My fear with woman being drafted is what that experience would do to them afterwards. What effects would PTSD have on pregnancy and child birth afterwards esp. on a mass scale? I would imagine it would cause more Post-partum issues and on a more massive scale. More people who aren't able to raise children... it had a very negative effect on the fathers of pass generations... can kids afford to lose both parents? What effect would that have on women being that child birth is what we are made for? What effect would it have on marriages? On children? Less people would have anything to fight for or to come back to because they are out there fighting too and you have no way to know what happened to them or who they will be afterwards and less people to be able to help you when you get back because they are dealing with the same stuff.

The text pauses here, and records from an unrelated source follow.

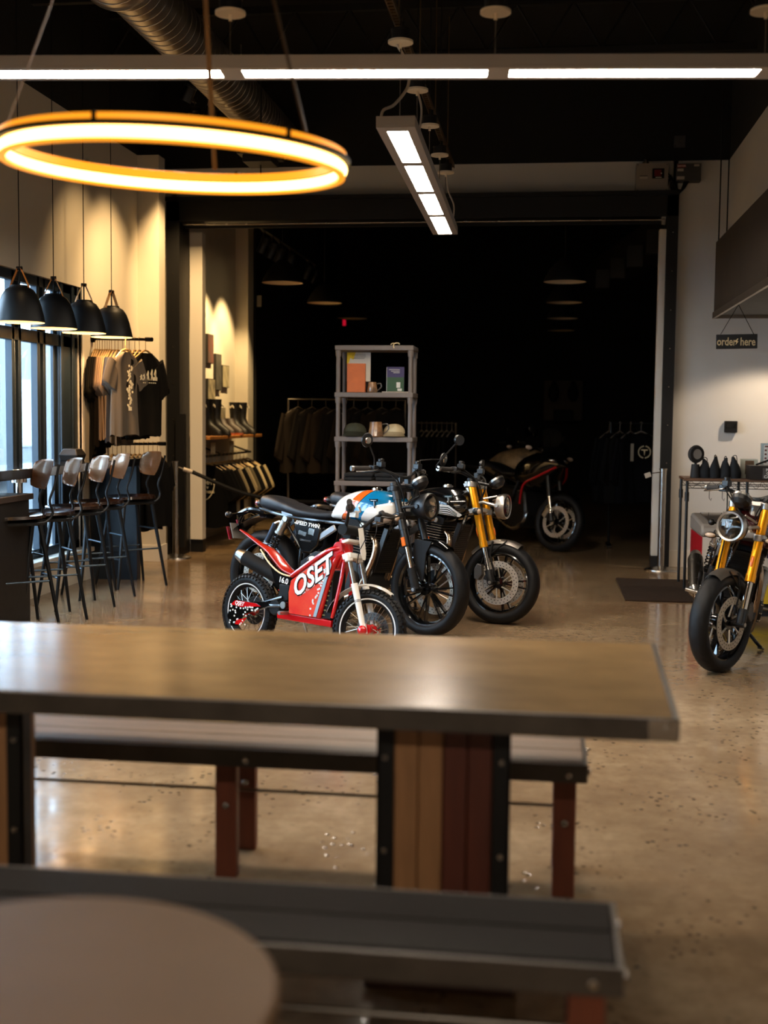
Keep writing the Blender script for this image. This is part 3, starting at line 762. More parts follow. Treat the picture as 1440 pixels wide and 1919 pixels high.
# ------------------------------------------------------------------ room materials
flo = mat('polished_concrete', '#8a6c4c', .2)
N, L, b_ = nodes_of(flo)
tc = N.new('ShaderNodeTexCoord')
def nz(sc, det=6, ro=.6):
    n = N.new('ShaderNodeTexNoise'); n.inputs['Scale'].default_value = sc; n.inputs['Detail'].default_value = det; n.inputs['Roughness'].default_value = ro
    L.new(tc.outputs['Object'], n.inputs['Vector']); return n.outputs['Fac']
def ramp(f, stops):
    r = N.new('ShaderNodeValToRGB'); e = r.color_ramp.elements
    while len(e) < len(stops): e.new(.5)
    for i, (p, c) in enumerate(stops): e[i].position = p; e[i].color = c if isinstance(c, tuple) else (c, c, c, 1)
    L.new(f, r.inputs['Fac']); return r.outputs['Color']
c_ = ramp(nz(.9, 8, .65), [(.3, lin('#76604a')), (.5, lin('#917a5e')), (.7, lin('#b19a7b'))])
c_ = mixc(N, L, mth(N, L, 'MULTIPLY', ramp(nz(14, 6), [(.35, 0.), (.7, 1.)]), .45), c_, lin('#6b543c'))
vo = N.new('ShaderNodeTexVoronoi'); vo.inputs['Scale'].default_value = 24; L.new(tc.outputs['Object'], vo.inputs['Vector'])
pit = ramp(vo.outputs['Distance'], [(.15, 1.), (.27, 0.)])
patch = ramp(nz(2.4, 4), [(.47, 0.), (.56, 1.)])
vo3 = N.new('ShaderNodeTexVoronoi'); vo3.inputs['Scale'].default_value = 55; L.new(tc.outputs['Object'], vo3.inputs['Vector'])
pf = mth(N, L, 'MULTIPLY', pit, patch)
c_ = mixc(N, L, mth(N, L, 'MULTIPLY', pf, .85), c_, lin('#2e241a'))
c_ = mixc(N, L, mth(N, L, 'MULTIPLY', ramp(vo3.outputs['Distance'], [(.08, 1.), (.16, 0.)]), .35), c_, lin('#4d3d2c'))
L.new(c_, b_.inputs['Base Color'])
rg = N.new('ShaderNodeMapRange'); rg.inputs['From Min'].default_value = .3; rg.inputs['From Max'].default_value = .7; rg.inputs['To Min'].default_value = .07; rg.inputs['To Max'].default_value = .2
L.new(nz(5, 5), rg.inputs['Value']); L.new(rg.outputs['Result'], b_.inputs['Roughness'])
bp = N.new('ShaderNodeBump'); bp.inputs['Strength'].default_value = .3; bp.inputs['Distance'].default_value = .004
hh = mth(N, L, 'SUBTRACT', mth(N, L, 'MULTIPLY', nz(3, 2), .35), mth(N, L, 'MULTIPLY', pf, 1.0)); L.new(hh, bp.inputs['Height']); L.new(bp.outputs['Normal'], b_.inputs['Normal'])

plaster = mat('cream_plaster', '#d3cab8', .85, bump=.05, bscale=120, noise_amt=.05, nscale=2)
wwhite = mat('white_wall_paint', '#d4d1cb', .8, bump=.04, bscale=140, noise_amt=.05, nscale=2)
bpaint = mat('black_ceiling_paint', '#0b0b0b', .9)
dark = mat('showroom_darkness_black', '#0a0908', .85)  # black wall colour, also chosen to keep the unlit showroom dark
ste = mat('black_steel', '#0d0c0b', .5, .3, bump=.05)
trimw = mat('white_trim', '#ddd6c8', .45)
XL, XR, YB, ZW, ZC = -4.09, 1.74, 12.7, 4.06, 5.2

def sb(name, m, boxes, bevel=0):
    b = B()
    for a, c in boxes: b.bb(a, c)
    return struct(b.go(name, m, bevel=bevel))
struct(B().bb((-4.4, -4, -.1), (3.4, 26, 0)).go('floor', flo))
struct(B().bb((-4.4, -4, ZC), (3.4, 26, ZC+.1)).go('ceiling', bpaint))
sb('wall_left', plaster, [((XL-.25, -4, 0), (XL, 4.4, ZW)), ((XL-.25, 4.4, 0), (XL, 10.47, .3)), ((XL-.25, 4.4, 2.6), (XL, 10.47, ZW)), ((XL-.25, 10.47, 0), (XL, 12.9, ZW))])
sb('wall_left_upper', bpaint, [((XL-.25, -4, ZW), (XL, 26, ZC))])
sb('wall_back_pillar', plaster, [((XL, 12.0, 0), (-3.87, 12.2, ZW))])
sb('wall_back', wwhite, [((XL, YB, 0), (-3.9, YB+.2, ZW)), ((1.2, YB, 0), (3.2, YB+.2, ZW)), ((-3.95, YB, 3.66), (1.25, YB+.2, ZW))])
sb('wall_back_upper', bpaint, [((XL, YB-.02, ZW), (3.2, YB+.2, ZC))])
sb('wall_right_upper', wwhite, [((XR, -4, 3.1), (XR+.15, YB, ZW))])
sb('wall_right_top', bpaint, [((XR, -4, ZW), (XR+.15, YB-.03, ZC))])
sb('wall_right', wwhite, [((3.2, -4, 0), (3.4, YB+.2, ZC))])
sb('wall_front', wwhite, [((-4.35, -4.1, 0), (3.4, -4, ZC))])
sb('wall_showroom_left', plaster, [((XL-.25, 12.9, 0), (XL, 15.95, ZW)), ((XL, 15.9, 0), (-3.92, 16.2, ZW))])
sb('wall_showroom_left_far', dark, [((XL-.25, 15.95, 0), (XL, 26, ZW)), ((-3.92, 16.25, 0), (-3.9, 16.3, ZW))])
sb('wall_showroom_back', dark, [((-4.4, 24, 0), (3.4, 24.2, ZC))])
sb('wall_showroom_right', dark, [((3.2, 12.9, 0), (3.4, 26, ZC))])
# frame of the opening
b = B()
b.bb((-3.97, 12.56, 0), (-3.83, 12.92, 3.74)); b.bb((1.14, 12.56, 0), (1.25, 12.92, 3.74)); b.bb((-3.97, 12.56, 3.5), (1.25, 12.92, 3.74))
b.bb((-3.97, 12.5, 3.7), (1.25, 12.56, 3.74))
b.mi = 1
for x in (-3.9, 1.2):
    for k in range(9): b.cyl((x, 12.555, .3+.38*k), (x, 12.565, .3+.38*k), .006, n=8)
struct(b.go('door_1', [ste, steel]))
b = B(); b.bb((-3.8, 12.66, 3.44), (1.12, 12.7, 3.465)); b.mi = 1; b.cyl((-3.8, 12.6, 3.47), (1.12, 12.6, 3.47), .008); b.bb((1.09, 12.6, 3.42), (1.13, 12.66, 3.5))
struct(b.go('trim_1', [mblk, steel]))
sb('trim_2', trimw, [((-3.83, 12.93, .14), (-3.69, 13.06, 3.44))], .004)
sb('trim_3', trimw, [((1.075, 12.6, .12), (1.14, 12.72, 3.38))], .004)
sb('trim_4', ste, [((-3.83, 12.95, 0), (-3.69, 13.05, .14)), ((-3.86, 12.5, .1), (-3.76, 12.56, 1.5)), ((1.07, 12.58, 0), (1.14, 12.7, .12))])
sb('baseboard_right', trimw, [((1.26, YB-.015, 0), (3.2, YB, .17))], .003)
sb('baseboard_left', trimw, [((XL, 10.5, 0), (XL+.015, 12.0, .17)), ((XL+.015, 11.985, 0), (-3.87, 12.0, .17)), ((-3.87, 11.985, 0), (-3.855, 12.2, .17))], .003)
# joists and deck ribs overhead
b = B()
for k in range(9):
    y = -1 + k*1.75
    b.bb((XL, y-.03, ZC-.5), (3.2, y+.03, ZC-.44)); b.bb((XL, y-.03, ZC-.06), (3.2, y+.03, ZC))
    for j in range(14): b.cyl((XL+.5*j, y, ZC-.45), (XL+.5*j+.25, y, ZC-.04), .012, n=6); b.cyl((XL+.5*j+.25, y, ZC-.04), (XL+.5*j+.5, y, ZC-.45), .012, n=6)
struct(b.go('ceiling_joists', mat('dark_joist_steel', '#161412', .7)))

# ------------------------------------------------------------------ window
wfr = mat('window_frame_grey', '#27323c', .35, .4)
b = B()
x0, x1 = XL-.09, XL-.03
b.bb((x0, 4.4, 2.52), (x1, 10.47, 2.6)); b.bb((x0, 4.4, .3), (x1, 10.47, .38)); b.bb((x0, 4.4, 2.06), (x1, 10.47, 2.16))
b.bb((x0, 10.05, .3), (x1, 10.46, 2.6)); b.bb((x0, 10.0, .3), (x1-.03, 10.05, 2.6)); b.bb((x1, 10.05, .3), (x1+.02, 10.1, 2.6)); b.bb((x1, 10.3, .3), (x1+.02, 10.35, 2.6))
k = 9.5
while k > 4.4:
    b.bb((x0, k+.10, .3), (x1, k+.15, 2.6)); b.bb((x0, k+.22, .3), (x1, k+.27, 2.6)); b.bb((x0, k+.15, .3), (x1-.035, k+.22, 2.6))
    b.bb((x1-.035, k+.18, .3), (x1-.015, k+.19, 2.6)); k -= .48
w1 = struct(b.go('window_1', wfr, bevel=.006))
b = B(); b.bb((XL-.078, 4.4, .35), (XL-.072, 10.0, 2.55))
gm = bpy.data.materials.new('window_glass'); gm.use_nodes = True; gn = gm.node_tree.nodes; gl = gm.node_tree.links; gn.clear()
o_ = gn.new('ShaderNodeOutputMaterial'); mx = gn.new('ShaderNodeMixShader'); tr = gn.new('ShaderNodeBsdfTransparent'); gg = gn.new('ShaderNodeBsdfGlossy'); fr_ = gn.new('ShaderNodeLayerWeight')
tr.inputs['Color'].default_value = (.86, .92, .95, 1); gg.inputs['Roughness'].default_value = .02; fr_.inputs['Blend'].default_value = .15
gl.new(fr_.outputs[1], mx.inputs[0]); gl.new(tr.outputs[0], mx.inputs[1]); gl.new(gg.outputs[0], mx.inputs[2]); gl.new(mx.outputs[0], o_.inputs['Surface'])
struct(b.go('window_glass', gm))
sb('window_sill', trimw, [((XL-.02, 4.4, .27), (XL+.1, 10.5, .31))], .006)
sb('trim_5', trimw, [((XL-.02, 10.47, .31), (XL+.012, 10.515, 2.6))])
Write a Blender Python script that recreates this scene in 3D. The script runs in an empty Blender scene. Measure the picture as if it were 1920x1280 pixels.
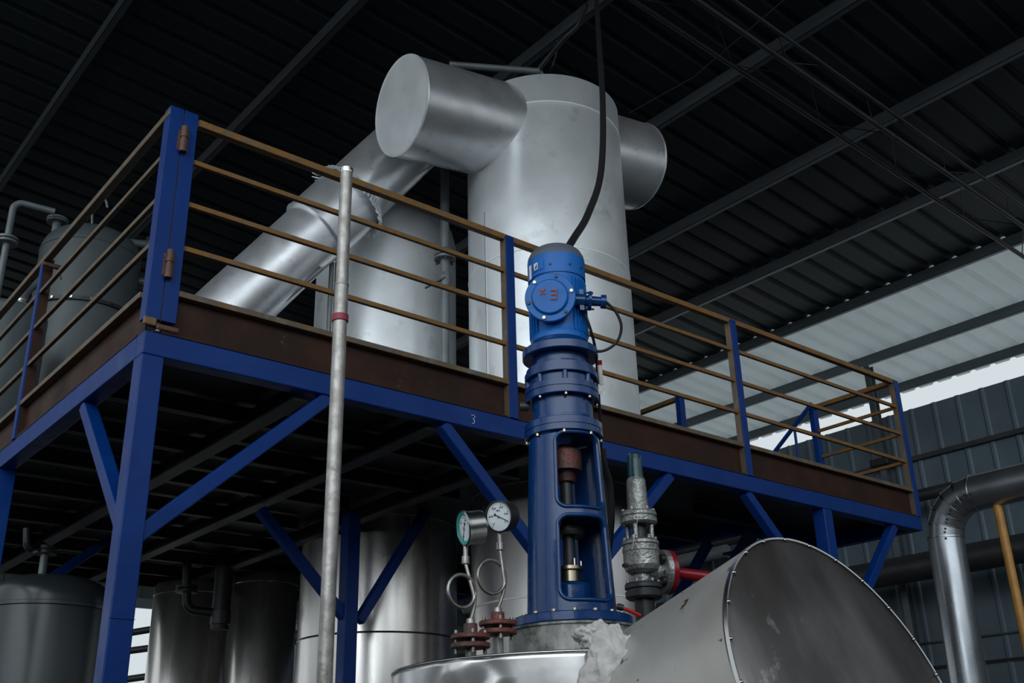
import bpy, bmesh, math, random
from mathutils import Vector, Matrix, noise
random.seed(7)
PI = math.pi
S = bpy.context.scene
COL = S.collection

# ------------------------------------------------------------------ camera
YAW, PITCH, ROLL, FPX = 0.696589509, 0.401682514, -0.0266484621, 1966.52932
CAM = Vector((-1.68279, -4.90146, 1.6))
cy, sy, cp, sp = math.cos(YAW), math.sin(YAW), math.cos(PITCH), math.sin(PITCH)
FW = Vector((sy*cp, cy*cp, sp)); RT = Vector((cy, -sy, 0)); UP = RT.cross(FW)
R2 = RT*math.cos(ROLL) + UP*math.sin(ROLL)
U2 = -RT*math.sin(ROLL) + UP*math.cos(ROLL)
cd = bpy.data.cameras.new('camera'); cam = bpy.data.objects.new('camera', cd); COL.objects.link(cam)
cd.sensor_width = 36; cd.lens = FPX/1920*36; cd.clip_end = 300
cam.matrix_world = Matrix(((R2.x, U2.x, -FW.x, CAM.x), (R2.y, U2.y, -FW.y, CAM.y), (R2.z, U2.z, -FW.z, CAM.z), (0, 0, 0, 1)))
S.camera = cam
# ------------------------------------------------------------------ daylight
w = bpy.data.worlds.new('overcast'); S.world = w; w.use_nodes = True
nt = w.node_tree; bg = nt.nodes['Background']
bg.inputs['Color'].default_value = (0.86, 0.95, 1.0, 1)
bg.inputs['Strength'].default_value = 1.0
# overcast sky, brighter round the veiled sun, which stands behind the left shoulder of the camera
_tc = nt.nodes.new('ShaderNodeTexCoord'); _dp = nt.nodes.new('ShaderNodeVectorMath'); _dp.operation = 'DOT_PRODUCT'
nt.links.new(_tc.outputs['Generated'], _dp.inputs[0]); _dp.inputs[1].default_value = Vector((-.62, -.68, .34)).normalized()
_mr = nt.nodes.new('ShaderNodeMapRange'); _mr.interpolation_type = 'SMOOTHSTEP'
_mr.inputs['From Min'].default_value = .55; _mr.inputs['From Max'].default_value = .97; _mr.inputs['To Min'].default_value = .76; _mr.inputs['To Max'].default_value = 2.9
nt.links.new(_dp.outputs['Value'], _mr.inputs['Value']); nt.links.new(_mr.outputs[0], bg.inputs['Strength'])
S.view_settings.view_transform = 'Standard'; S.view_settings.look = 'None'
S.view_settings.exposure = 0.0; S.view_settings.gamma = 1; S.view_settings.use_curve_mapping = False

# ------------------------------------------------------------------ survey helpers: sight lines from the camera station onto real planes
def sight(px, py):
    return R2*((px-960)/FPX) - U2*((py-640)/FPX) + FW
def at(px, py, ax, v):
    d = sight(px, py); t = (v-CAM[ax])/d[ax]; return CAM + d*t
def vert(px, py, D):
    d = sight(px, py); return CAM + d*(D/math.hypot(d.x, d.y))
def depth(p): return (Vector(p)-CAM).dot(FW)

# ------------------------------------------------------------------ materials
def mat(name, col, rough=.5, metal=0., col2=None, nscale=4., nlo=.4, nhi=.65, bump=0., bscale=30., rvar=0., aniso=0., streak=None, coat=0., dirt=None):
    m = bpy.data.materials.new(name); m.use_nodes = True
    n = m.node_tree.nodes; l = m.node_tree.links; b = n['Principled BSDF']
    b.inputs['Base Color'].default_value = (*col, 1); b.inputs['Roughness'].default_value = rough
    b.inputs['Metallic'].default_value = metal; b.inputs['Coat Weight'].default_value = coat
    tc = n.new('ShaderNodeTexCoord'); mp = n.new('ShaderNodeMapping'); l.new(tc.outputs['Object'], mp.inputs['Vector'])
    if streak: mp.inputs['Scale'].default_value = streak
    last = None
    if col2 is not None:
        nz = n.new('ShaderNodeTexNoise'); nz.inputs['Scale'].default_value = nscale; nz.inputs['Detail'].default_value = 6; nz.inputs['Roughness'].default_value = .62
        l.new(mp.outputs[0], nz.inputs['Vector'])
        mr = n.new('ShaderNodeMapRange'); mr.inputs['From Min'].default_value = nlo; mr.inputs['From Max'].default_value = nhi
        l.new(nz.outputs['Fac'], mr.inputs['Value'])
        mx = n.new('ShaderNodeMix'); mx.data_type = 'RGBA'; mx.inputs['A'].default_value = (*col, 1); mx.inputs['B'].default_value = (*col2, 1)
        l.new(mr.outputs[0], mx.inputs['Factor']); l.new(mx.outputs['Result'], b.inputs['Base Color']); last = mx
    if dirt is not None:
        dc, ds, dlo, dhi = dirt
        nz = n.new('ShaderNodeTexNoise'); nz.inputs['Scale'].default_value = ds; nz.inputs['Detail'].default_value = 8; nz.inputs['Roughness'].default_value = .7
        l.new(tc.outputs['Object'], nz.inputs['Vector'])
        mr = n.new('ShaderNodeMapRange'); mr.inputs['From Min'].default_value = dlo; mr.inputs['From Max'].default_value = dhi
        l.new(nz.outputs['Fac'], mr.inputs['Value'])
        mx = n.new('ShaderNodeMix'); mx.data_type = 'RGBA'
        if last: l.new(last.outputs['Result'], mx.inputs['A'])
        else: mx.inputs['A'].default_value = (*col, 1)
        mx.inputs['B'].default_value = (*dc, 1)
        l.new(mr.outputs[0], mx.inputs['Factor']); l.new(mx.outputs['Result'], b.inputs['Base Color'])
    if rvar:
        nz = n.new('ShaderNodeTexNoise'); nz.inputs['Scale'].default_value = nscale*1.7; nz.inputs['Detail'].default_value = 5
        l.new(mp.outputs[0], nz.inputs['Vector'])
        mr = n.new('ShaderNodeMapRange'); mr.inputs['From Min'].default_value = .3; mr.inputs['From Max'].default_value = .7
        mr.inputs['To Min'].default_value = max(.03, rough-rvar); mr.inputs['To Max'].default_value = min(1, rough+rvar)
        l.new(nz.outputs['Fac'], mr.inputs['Value']); l.new(mr.outputs[0], b.inputs['Roughness'])
    if bump:
        nz = n.new('ShaderNodeTexNoise'); nz.inputs['Scale'].default_value = bscale; nz.inputs['Detail'].default_value = 3
        l.new(mp.outputs[0], nz.inputs['Vector'])
        bp = n.new('ShaderNodeBump'); bp.inputs['Strength'].default_value = bump; bp.inputs['Distance'].default_value = .02
        l.new(nz.outputs['Fac'], bp.inputs['Height']); l.new(bp.outputs[0], b.inputs['Normal'])
    return m
M = {}
def spec(k, v): M[k].node_tree.nodes['Principled BSDF'].inputs['Specular IOR Level'].default_value = v
M['clad'] = mat('aluminium_cladding', (.80, .83, .85), .40, .55, (.92, .94, .96), 1.6, bump=.10, bscale=2.2, rvar=.07, dirt=((.52, .54, .55), 3.5, .58, .8))
M['lowclad'] = mat('scuffed_cladding', (.55, .53, .52), .30, .85, (.66, .63, .62), 2, bump=.14, bscale=3, rvar=.08, streak=(1, 1, .2))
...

Maybe only take people partnered up before hand and have them pick who would take on the draft responsibilities? I don't know, it's all stuff we should think about. I understand the need for equality but too many are using it as a way to even steven everything... using it as "if I have to, they should to too" without thinking of long-term issues and how they'd effect society as a whole. I'm not saying I'm against anything but I would like studies to happen to test long term issues before this is passed. We also have to be able to figure out how to take care of these peoples children as well while they are gone... higher taxes? The children they have would become more of our responsibility as a society during and after since so many would be raised without parents either physically during or mentally afterwards. I just think everything needs to be ironed out, it's probably do-able but let's make this part of the discussion.
And another issue is that they'd be sending 18-35 year old women, which is right at peak fertility. After age 35 is when fertility goes downhill, birth defects go up, etc.
Actually it's 18-25. That's the age range for men.